Après deux phases de compression successives, viennent les phases de détente. Dans une machine thermique, la pression est à son maximum et le mouvement du piston s’inverse.
Dans le cas d’un réseau neuronal, les seuils sont maintenant suffisamment bas pour que le réseau neuronal percole. C’est le réveil. On entre dans la phase de détente isotherme durant laquelle le système reçoit un apport de calories. Initialement élevée, l’intensité des connections va peu à peu diminuer, ce qui correspond à une baisse progressive de la pression.
Dans le cas d’un cerveau animal, ce dernier a faim et part à la chasse. L’apport de nourriture maintient l’intensité des connections en le confortant dans son activité.
Dans le cas d’une société, c’est le réveil économique. La production reprend. La satisfaction encourage les collaborations maintenant leur intensité élevée ce qui crée de l’activité et de l’emploi. De nouveaux produits apparaissent sur le marché à des prix abordables comparés aux salaires, ce qui maintient les seuils bas. C’est la phase dite d’expansion.
Dans tout moteur thermique, la course du piston est limitée par l’environnement. Tandis que le contact avec la source chaude cesse, la détente va se poursuivre, mais de façon adiabatique, jusqu’à ce que le piston s’arrête.

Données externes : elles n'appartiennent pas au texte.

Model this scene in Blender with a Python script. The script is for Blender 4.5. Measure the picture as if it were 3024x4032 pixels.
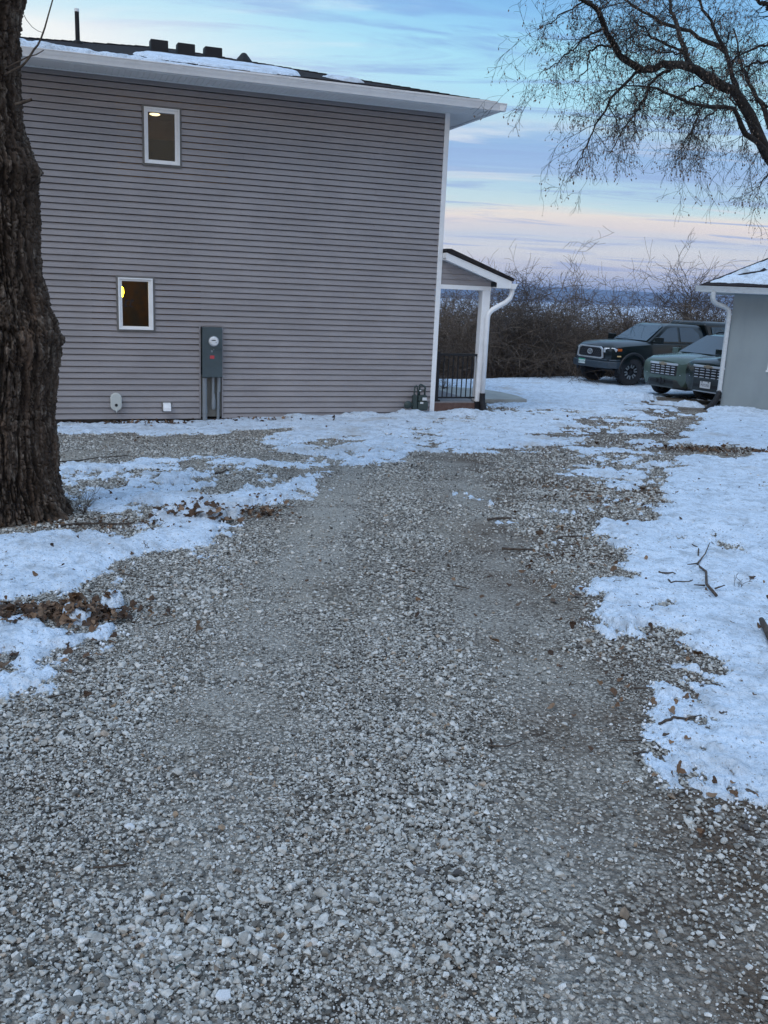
import bpy, math, random
import numpy as np
from mathutils import Vector, Matrix
for _o in list(bpy.data.objects): bpy.data.objects.remove(_o)
scene = bpy.context.scene
COL = scene.collection
R = math.radians
random.seed(7)
rng = np.random.default_rng(11)

# ------------------------------------------------------------------ camera
CZ = 1.6
cam_d = bpy.data.cameras.new('camera'); cam = bpy.data.objects.new('camera', cam_d); COL.objects.link(cam)
scene.camera = cam
cam_d.sensor_fit = 'VERTICAL'; cam_d.sensor_height = 36.0; cam_d.sensor_width = 27.0
cam_d.lens = 36.0 * 3636.5 / 4032.0
cam_d.clip_start = 0.05; cam_d.clip_end = 30000
PITCH, ROLL = .2383, .0434
_F = Vector((0, math.cos(PITCH), -math.sin(PITCH))); _U = Vector((0, math.sin(PITCH), math.cos(PITCH))); _X = Vector((1, 0, 0))
_X2 = _X*math.cos(ROLL) + _U*math.sin(ROLL); _U2 = -_X*math.sin(ROLL) + _U*math.cos(ROLL)
m = Matrix((_X2, _U2, -_F)).transposed().to_4x4(); m.translation = Vector((0, 0, CZ))
cam.matrix_world = m

# ------------------------------------------------------------------ sun, sky, exposure
SUN_EL, SUN_AZ = R(52), R(215)      # azimuth clockwise from +y (behind the camera, a little to the left)
sun_d = bpy.data.lights.new('sun', 'SUN'); sun = bpy.data.objects.new('sun', sun_d); COL.objects.link(sun)
sun_d.energy = 0.95; sun_d.angle = R(26); sun_d.color = (.93, .96, 1.0)
sv = Vector((math.sin(SUN_AZ)*math.cos(SUN_EL), math.cos(SUN_AZ)*math.cos(SUN_EL), math.sin(SUN_EL)))
sun.rotation_euler = sv.to_track_quat('Z', 'Y').to_euler()
scene.view_settings.view_transform = 'Standard'; scene.view_settings.look = 'None'
scene.view_settings.gamma = 1; scene.view_settings.exposure = 0.0
world = bpy.data.worlds.new('World'); scene.world = world; world.use_nodes = True

def hexc(r, g, b): return tuple(((v/255)/12.92 if v/255 <= .04045 else ((v/255+.055)/1.055)**2.4) for v in (r, g, b))
def build_world():
    nt = world.node_tree; N = nt.nodes; L = nt.links; N.clear()
    out = N.new('ShaderNodeOutputWorld'); bg = N.new('ShaderNodeBackground'); L.new(bg.outputs[0], out.inputs[0])
    sky = N.new('ShaderNodeTexSky'); sky.sky_type = 'NISHITA'; sky.sun_disc = False
    sky.sun_elevation = SUN_EL; sky.sun_rotation = SUN_AZ; sky.altitude = 200; sky.air_density = 1.4; sky.ozone_density = 2.2; sky.dust_density = .6
    bg.inputs[1].default_value = 0.12
    tc = N.new('ShaderNodeTexCoord'); sep = N.new('ShaderNodeSeparateXYZ'); L.new(tc.outputs['Generated'], sep.inputs[0])
    def math_(op, a, b=None, c=None, clamp=False):
        n = N.new('ShaderNodeMath'); n.operation = op; n.use_clamp = clamp
        for i, v in enumerate((a, b, c)):
            if v is None: continue
            if isinstance(v, (int, float)): n.inputs[i].default_value = v
            else: L.new(v, n.inputs[i])
        return n.outputs[0]
    def mixc(f, a, b, mode='MIX'):
        n = N.new('ShaderNodeMix'); n.data_type = 'RGBA'; n.blend_type = mode
        for i, v in ((0, f), (6, a), (7, b)):
            if isinstance(v, (int, float)): n.inputs[i].default_value = v
            elif isinstance(v, tuple): n.inputs[i].default_value = (*v, 1)
            else: L.new(v, n.inputs[i])
        return n.outputs[2]
    zc = math_('MAXIMUM', sep.outputs[2], 0.0)
    # clouds lie on a flat sheet: divide by height so that streaks get thinner towards the horizon
    den = math_('ADD', zc, .09)
    px = math_('DIVIDE', sep.outputs[0], den); py = math_('DIVIDE', sep.outputs[1], den)
    cmb = N.new('ShaderNodeCombineXYZ'); L.new(px, cmb.inputs[0]); L.new(py, cmb.inputs[1])
    def noise(scale, vec_scale, detail, rough, off, dist=0.0):
        mp = N.new('ShaderNodeMapping'); mp.inputs['Scale'].default_value = vec_scale; mp.inputs['Location'].default_value = off
        mp.inputs['Rotation'].default_value = (0, 0, R(-14))
        L.new(cmb.outputs[0], mp.inputs[0])
        n = N.new('ShaderNodeTexNoise'); n.inputs['Scale'].default_value = scale; n.inputs['Detail'].default_value = detail
        n.inputs['Roughness'].default_value = rough; n.inputs['Distortion'].default_value = dist
        L.new(mp.outputs[0], n.inputs['Vector']); return n.outputs[0]
    def ramp(v, stops, cols=None):
        n = N.new('ShaderNodeValToRGB'); L.new(v, n.inputs[0]); cr = n.color_ramp
        while len(cr.elements) < len(stops): cr.elements.new(.5)
        for e, (p_, c_) in zip(cr.elements, stops): e.position = p_; e.color = (*c_, 1) if isinstance(c_, tuple) else (c_, c_, c_, 1)
        cr.interpolation = 'EASE' if cols is None else 'LINEAR'
        return n.outputs[0]
    S = 1/0.12
    def c(r, g, b, k=1.0): return tuple(v*S*k for v in hexc(r, g, b))
    # bands of evening colour: height above the horizon, bent a little by broad noise and tilted like the cloud streets
    az = math_('ARCTAN2', sep.outputs[0], sep.outputs[1])
    w1 = noise(.8, (.5, 1.0, 1), 3, .5, (1.3, 4.2, 0)); w2 = noise(2.4, (.35, 1.3, 1), 5, .6, (8.3, 2.2, 0), .5)
    wv = math_('ADD', math_('MULTIPLY', math_('SUBTRACT', w1, .5), .10), math_('MULTIPLY', math_('SUBTRACT', w2, .5), .035))
    fade = math_('MULTIPLY', zc, 6.0, None, True)
    zz = math_('ADD', zc, math_('MULTIPLY', wv, fade)); zz = math_('ADD', zz, math_('MULTIPLY', math_('MULTIPLY', az, fade), .05))
    band = ramp(zz, [(0, c(200, 206, 226)), (.028, c(212, 212, 226)), (.045, c(224, 224, 230)), (.058, c(204, 212, 230)), (.072, c(234, 222, 222)), (.082, c(244, 232, 224)), (.094, c(205, 229, 236)), (.112, c(184, 218, 238)), (.128, c(158, 190, 234)), (.152, c(148, 186, 232)), (.168, c(190, 222, 242)), (.192, c(178, 233, 253)), (.235, c(168, 231, 255)), (.255, c(152, 214, 252)), (.275, c(132, 192, 243)), (.30, c(140, 200, 248)), (.345, c(150, 200, 248, 1.08)), (.5, c(172, 203, 242, 1.2)), (1, c(176, 205, 240, 1.28))], 1)
    base = mixc(.88, sky.outputs[0], band)
    lit = ramp(zc, [(0, c(214, 204, 222)), (.05, c(236, 222, 228)), (.12, c(236, 232, 236)), (.2, c(222, 240, 252)), (.3, c(228, 244, 254)), (1, c(205, 225, 250))], 1)
    n1 = noise(1.5, (.42, 1.35, 1), 6, .6, (2.3, 7.1, 0), .7)
    base = mixc(ramp(n1, [(.55, 0.0), (.72, .6)]), base, lit)
    shade = ramp(zc, [(0, c(176, 184, 220)), (.1, c(160, 186, 226)), (.22, c(140, 180, 232)), (.3, c(126, 176, 234)), (.5, c(140, 185, 235, 1.2)), (1, c(150, 190, 240, 1.3))], 1)
    n2 = noise(1.9, (.36, 1.45, 1), 7, .6, (11.2, 3.4, 2), 1.0)
    base = mixc(ramp(n2, [(.50, 0.0), (.64, .75)]), base, shade)
    # broad brighter bank of cloud to the left, over the house
    g = math_('SUBTRACT', az, -.42); g = math_('DIVIDE', g, .25); g = math_('MULTIPLY', g, g)
    h = math_('SUBTRACT', sep.outputs[2], .195); h = math_('DIVIDE', h, .065); h = math_('MULTIPLY', h, h)
    e = math_('MULTIPLY', math_('ADD', g, h), -1.0); e = math_('EXPONENT', e)
    n3 = noise(1.3, (.6, 1.2, 1), 5, .55, (5, 1, 4), .4)
    e = math_('MULTIPLY', math_('MULTIPLY', e, 1.3), ramp(n3, [(.3, .6), (.55, 1.0)]), None, True)
    base = mixc(e, base, c(246, 250, 250))
    # the afterglow stands behind the camera, opposite the pink and blue band seen over the valley
    bk = math_('MULTIPLY', sep.outputs[1], -1.6, None, True); lowf = math_('SUBTRACT', 1.0, math_('MULTIPLY', zc, 1.7), None, True)
    base = mixc(math_('MULTIPLY', bk, lowf), base, c(255, 228, 196, 1.25))
    # below the horizon: dim snow-blue
    f = math_('LESS_THAN', sep.outputs[2], -.002)
    base = mixc(f, base, c(160, 178, 205))
    L.new(base, bg.inputs[0])
build_world()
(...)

Dans le cas d’un réseau neuronal, l’intensité des connections a fortement diminué tandis que les seuils croissent. Le réseau a de plus en plus de difficultés à percoler.
Dans le cas d’un cerveau animal, l’intensité des connections diminue jusqu’au moment où, rassasié, l’animal s’endort.
En économie, on entre dans la phase dite de stagflation. La compétition devient de plus en plus sévère. Elle tend à se substituer à la collaboration. La production économique a des difficultés à se maintenir jusqu’à ce qu’un effondrement se produise. C’est le point d’où nous sommes partis.
Il s’agit bien d’un processus cyclique très général, formellement semblable à celui d’une machine à vapeur.